Items from a data source

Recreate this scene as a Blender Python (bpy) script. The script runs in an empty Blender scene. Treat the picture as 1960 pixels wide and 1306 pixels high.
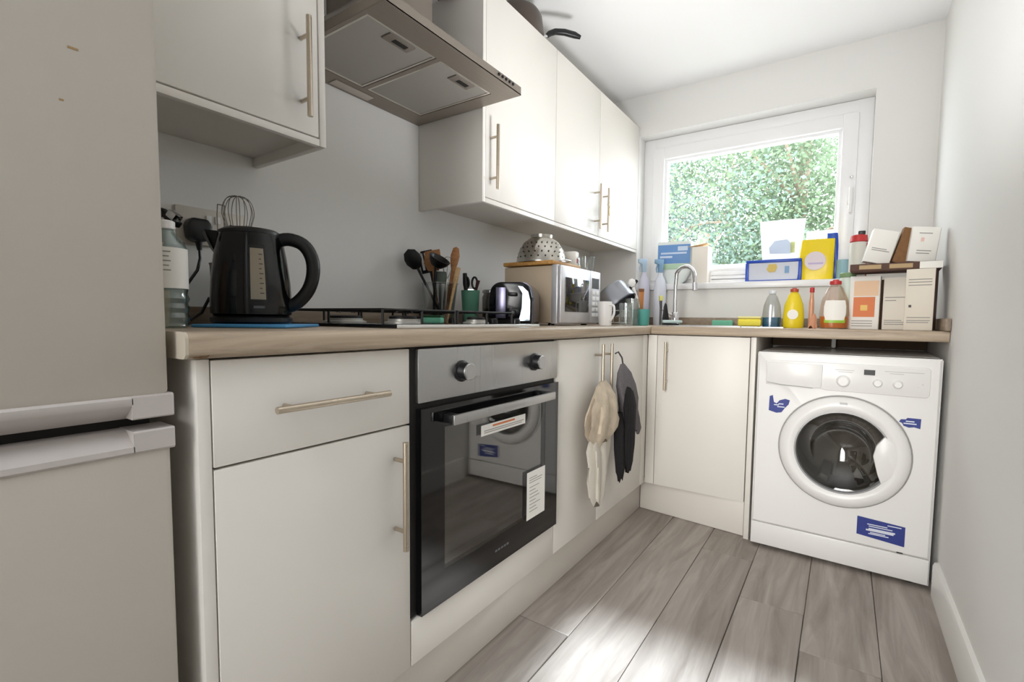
import bpy, bmesh, math, random
from mathutils import Vector, Matrix, noise
random.seed(7)
S = bpy.context.scene
COL = S.collection

# ------------------------------------------------------------------ camera
YAW, PITCH, ROLL, F = 0.5773, -0.0647, 0.0126, 911.78
CAM = Vector((0.7714, 0.1138, 0.9341))
fw = Vector((-math.sin(YAW)*math.cos(PITCH), math.cos(YAW)*math.cos(PITCH), math.sin(PITCH)))
rt = Vector((math.cos(YAW), math.sin(YAW), 0)); up = rt.cross(fw)
r2 = math.cos(ROLL)*rt + math.sin(ROLL)*up; u2 = -math.sin(ROLL)*rt + math.cos(ROLL)*up
cd = bpy.data.cameras.new('camera'); cam = bpy.data.objects.new('camera', cd); COL.objects.link(cam)
cam.matrix_world = Matrix(((r2.x, u2.x, -fw.x, CAM.x), (r2.y, u2.y, -fw.y, CAM.y), (r2.z, u2.z, -fw.z, CAM.z), (0, 0, 0, 1)))
cd.sensor_fit = 'HORIZONTAL'; cd.sensor_width = 36; cd.lens = F*36/1960
cd.shift_x = -(1020.13-980)/1960; cd.shift_y = (670.36-653)/1960
cd.clip_start = 0.01; cd.clip_end = 200
S.camera = cam

# ------------------------------------------------------------------ light
S.view_settings.view_transform = 'Standard'; S.view_settings.look = 'None'
S.view_settings.gamma = 1; S.view_settings.use_curve_mapping = False
S.view_settings.exposure = 0.33
W = bpy.data.worlds.new('overcast_sky'); S.world = W; W.use_nodes = True
W.node_tree.nodes['Background'].inputs[0].default_value = (0.89, 0.94, 1.0, 1)
W.node_tree.nodes['Background'].inputs[1].default_value = 13.0
def light(name, typ, loc, aim, energy, color, **kw):
    d = bpy.data.lights.new(name, typ); d.energy = energy; d.color = color
    for k, v in kw.items(): setattr(d, k, v)
    o = bpy.data.objects.new(name, d); COL.objects.link(o); o.location = loc
    o.rotation_euler = (Vector(aim)-Vector(loc)).to_track_quat('-Z', 'Y').to_euler()
    return o
# sun cut to a floor patch by an added skylight and doorway behind camera
light('sun', 'SUN', (0, 0, 8), (0, math.cos(math.radians(48.8)), 8-math.sin(math.radians(48.8))), 9, (0.80, 0.90, 1.0), angle=math.radians(4))
# unseen area light added in the doorway to brighten the lower fronts
light('doorway_fill', 'AREA', (0.485, -.36, 1.1), (0.50, 2.3, 0.62), 5.5, (1.0, 0.98, 0.955), shape='RECTANGLE', size=0.62, size_y=1.7, spread=math.radians(62))
# added fill spot, aimed at the ceiling to brighten the window end
light('ceiling_bounce_fill', 'SPOT', (0.45, 1.45, 0.95), (0.36, 1.55, 2.25), 48, (0.985, 0.985, 1.0), spot_size=math.radians(140), spot_blend=1.0, shadow_soft_size=0.12)
p = light('window_portal', 'AREA', (0.277, 3.10, 1.565), (0.277, 0, 1.565), 1, (1, 1, 1), shape='RECTANGLE', size=0.9, size_y=0.68)
p.data.cycles.is_portal = True
p = light('added_skylight_portal', 'AREA', (0.485, -.685, 2.34), (0.485, -.685, 0), 1, (1, 1, 1), shape='RECTANGLE', size=0.71, size_y=0.63)  # sampling portal for the added roof opening
p.data.cycles.is_portal = True
S.cycles.max_bounces = 10; S.cycles.diffuse_bounces = 6; S.cycles.glossy_bounces = 5; S.cycles.transmission_bounces = 8; S.cycles.transparent_max_bounces = 16
S.cycles.caustics_reflective = False; S.cycles.caustics_refractive = False
S.cycles.sample_clamp_indirect = 6
S.cycles.use_denoising = True

# ------------------------------------------------------------------ materials
def srgb(c):
    return tuple(((v/255)/12.92 if v/255 <= .04045 else ((v/255+.055)/1.055)**2.4) for v in c) + (1,)
MATS = {}
def mat(name, col, rough=.5, metal=0, bump=0, bscale=60, var=0, vscale=8, coat=0, trans=0, ior=1.45, emit=0, spec=None):
    if name in MATS: return MATS[name]
    m = bpy.data.materials.new(name); m.use_nodes = True; MATS[name] = m
    nt = m.node_tree; b = nt.nodes['Principled BSDF']
    c = srgb(col); b.inputs['Base Color'].default_value = c
    b.inputs['Roughness'].default_value = rough; b.inputs['Metallic'].default_value = metal
    b.inputs['Coat Weight'].default_value = coat; b.inputs['Coat Roughness'].default_value = .08
    b.inputs['Transmission Weight'].default_value = trans; b.inputs['IOR'].default_value = ior
    if spec is not None: b.inputs['Specular IOR Level'].default_value = spec
    tc = nt.nodes.new('ShaderNodeTexCoord')
    if var:
        n = nt.nodes.new('ShaderNodeTexNoise'); n.inputs['Scale'].default_value = vscale; n.inputs['Detail'].default_value = 4
        nt.links.new(tc.outputs['Object'], n.inputs['Vector'])
        r = nt.nodes.new('ShaderNodeValToRGB')
        r.color_ramp.elements[0].position = .3; r.color_ramp.elements[1].position = .7
        r.color_ramp.elements[0].color = tuple(x*(1-var) for x in c[:3])+(1,)
        r.color_ramp.elements[1].color = tuple(min(1, x*(1+var)) for x in c[:3])+(1,)
        nt.links.new(n.outputs['Fac'], r.inputs['Fac']); nt.links.new(r.outputs['Color'], b.inputs['Base Color'])
    if bump:
        n = nt.nodes.new('ShaderNodeTexNoise'); n.inputs['Scale'].default_value = bscale; n.inputs['Detail'].default_value = 3
        nt.links.new(tc.outputs['Object'], n.inputs['Vector'])
        bp = nt.nodes.new('ShaderNodeBump'); bp.inputs['Strength'].default_value = bump; bp.inputs['Distance'].default_value = .004
        nt.links.new(n.outputs['Fac'], bp.inputs['Height']); nt.links.new(bp.outputs['Normal'], b.inputs['Normal'])
    return m
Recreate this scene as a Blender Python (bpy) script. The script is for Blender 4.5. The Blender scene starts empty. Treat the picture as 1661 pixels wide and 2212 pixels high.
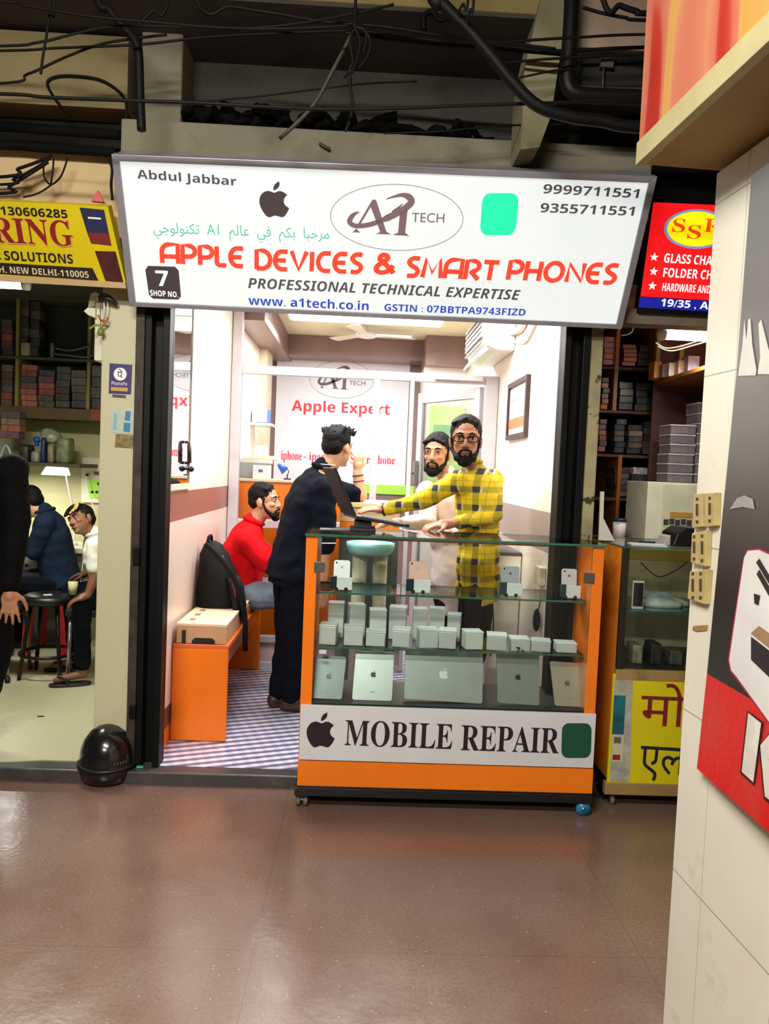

> [What the task asks]
Quote all the records verbatim, dropping any pictures from your copy.

> [Completed exercise]
Recreate this scene as a Blender Python (bpy) script. The script runs in an empty Blender scene. Treat the picture as 1960 pixels wide and 1306 pixels high.
import bpy, bmesh, math, random
from mathutils import Vector, Matrix, noise
random.seed(7)
S = bpy.context.scene
COL = S.collection

# ------------------------------------------------------------------ camera
YAW, PITCH, ROLL, F = 0.5773, -0.0647, 0.0126, 911.78
CAM = Vector((0.7714, 0.1138, 0.9341))
fw = Vector((-math.sin(YAW)*math.cos(PITCH), math.cos(YAW)*math.cos(PITCH), math.sin(PITCH)))
rt = Vector((math.cos(YAW), math.sin(YAW), 0)); up = rt.cross(fw)
r2 = math.cos(ROLL)*rt + math.sin(ROLL)*up; u2 = -math.sin(ROLL)*rt + math.cos(ROLL)*up
cd = bpy.data.cameras.new('camera'); cam = bpy.data.objects.new('camera', cd); COL.objects.link(cam)
cam.matrix_world = Matrix(((r2.x, u2.x, -fw.x, CAM.x), (r2.y, u2.y, -fw.y, CAM.y), (r2.z, u2.z, -fw.z, CAM.z), (0, 0, 0, 1)))
cd.sensor_fit = 'HORIZONTAL'; cd.sensor_width = 36; cd.lens = F*36/1960
cd.shift_x = -(1020.13-980)/1960; cd.shift_y = (670.36-653)/1960
cd.clip_start = 0.01; cd.clip_end = 200
S.camera = cam

# ------------------------------------------------------------------ light
S.view_settings.view_transform = 'Standard'; S.view_settings.look = 'None'
S.view_settings.gamma = 1; S.view_settings.use_curve_mapping = False
S.view_settings.exposure = 0.33
W = bpy.data.worlds.new('overcast_sky'); S.world = W; W.use_nodes = True
W.node_tree.nodes['Background'].inputs[0].default_value = (0.89, 0.94, 1.0, 1)
W.node_tree.nodes['Background'].inputs[1].default_value = 13.0
def light(name, typ, loc, aim, energy, color, **kw):
    d = bpy.data.lights.new(name, typ); d.energy = energy; d.color = color
    for k, v in kw.items(): setattr(d, k, v)
    o = bpy.data.objects.new(name, d); COL.objects.link(o); o.location = loc
    o.rotation_euler = (Vector(aim)-Vector(loc)).to_track_quat('-Z', 'Y').to_euler()
    return o
# sun cut to a floor patch by an added skylight and doorway behind camera
light('sun', 'SUN', (0, 0, 8), (0, math.cos(math.radians(48.8)), 8-math.sin(math.radians(48.8))), 9, (0.80, 0.90, 1.0), angle=math.radians(4))
# unseen area light added in the doorway to brighten the lower fronts
light('doorway_fill', 'AREA', (0.485, -.36, 1.1), (0.50, 2.3, 0.62), 5.5, (1.0, 0.98, 0.955), shape='RECTANGLE', size=0.62, size_y=1.7, spread=math.radians(62))
# added fill spot, aimed at the ceiling to brighten the window end
light('ceiling_bounce_fill', 'SPOT', (0.45, 1.45, 0.95), (0.36, 1.55, 2.25), 48, (0.985, 0.985, 1.0), spot_size=math.radians(140), spot_blend=1.0, shadow_soft_size=0.12)
p = light('window_portal', 'AREA', (0.277, 3.10, 1.565), (0.277, 0, 1.565), 1, (1, 1, 1), shape='RECTANGLE', size=0.9, size_y=0.68)
p.data.cycles.is_portal = True
p = light('added_skylight_portal', 'AREA', (0.485, -.685, 2.34), (0.485, -.685, 0), 1, (1, 1, 1), shape='RECTANGLE', size=0.71, size_y=0.63)  # sampling portal for the added roof opening
p.data.cycles.is_portal = True
S.cycles.max_bounces = 10; S.cycles.diffuse_bounces = 6; S.cycles.glossy_bounces = 5; S.cycles.transmission_bounces = 8; S.cycles.transparent_max_bounces = 16
S.cycles.caustics_reflective = False; S.cycles.caustics_refractive = False
S.cycles.sample_clamp_indirect = 6
S.cycles.use_denoising = True

# ------------------------------------------------------------------ materials
def srgb(c):
    return tuple(((v/255)/12.92 if v/255 <= .04045 else ((v/255+.055)/1.055)**2.4) for v in c) + (1,)
MATS = {}
def mat(name, col, rough=.5, metal=0, bump=0, bscale=60, var=0, vscale=8, coat=0, trans=0, ior=1.45, emit=0, spec=None):
    if name in MATS: return MATS[name]
    m = bpy.data.materials.new(name); m.use_nodes = True; MATS[name] = m
    nt = m.node_tree; b = nt.nodes['Principled BSDF']
    c = srgb(col); b.inputs['Base Color'].default_value = c
    b.inputs['Roughness'].default_value = rough; b.inputs['Metallic'].default_value = metal
    b.inputs['Coat Weight'].default_value = coat; b.inputs['Coat Roughness'].default_value = .08
    b.inputs['Transmission Weight'].default_value = trans; b.inputs['IOR'].default_value = ior
    if spec is not None: b.inputs['Specular IOR Level'].default_value = spec
    tc = nt.nodes.new('ShaderNodeTexCoord')
    if var:
        n = nt.nodes.new('ShaderNodeTexNoise'); n.inputs['Scale'].default_value = vscale; n.inputs['Detail'].default_value = 4
        nt.links.new(tc.outputs['Object'], n.inputs['Vector'])
        r = nt.nodes.new('ShaderNodeValToRGB')
        r.color_ramp.elements[0].position = .3; r.color_ramp.elements[1].position = .7
        r.color_ramp.elements[0].color = tuple(x*(1-var) for x in c[:3])+(1,)
        r.color_ramp.elements[1].color = tuple(min(1, x*(1+var)) for x in c[:3])+(1,)
        nt.links.new(n.outputs['Fac'], r.inputs['Fac']); nt.links.new(r.outputs['Color'], b.inputs['Base Color'])
    if bump:
        n = nt.nodes.new('ShaderNodeTexNoise'); n.inputs['Scale'].default_value = bscale; n.inputs['Detail'].default_value = 3
        nt.links.new(tc.outputs['Object'], n.inputs['Vector'])
        bp = nt.nodes.new('ShaderNodeBump'); bp.inputs['Strength'].default_value = bump; bp.inputs['Distance'].default_value = .004
        nt.links.new(n.outputs['Fac'], bp.inputs['Height']); nt.links.new(bp.outputs['Normal'], b.inputs['Normal'])
    return m
Recreate this scene as a Blender Python (bpy) script. The script is for Blender 4.5. The Blender scene starts empty. Treat the picture as 1661 pixels wide and 2212 pixels high.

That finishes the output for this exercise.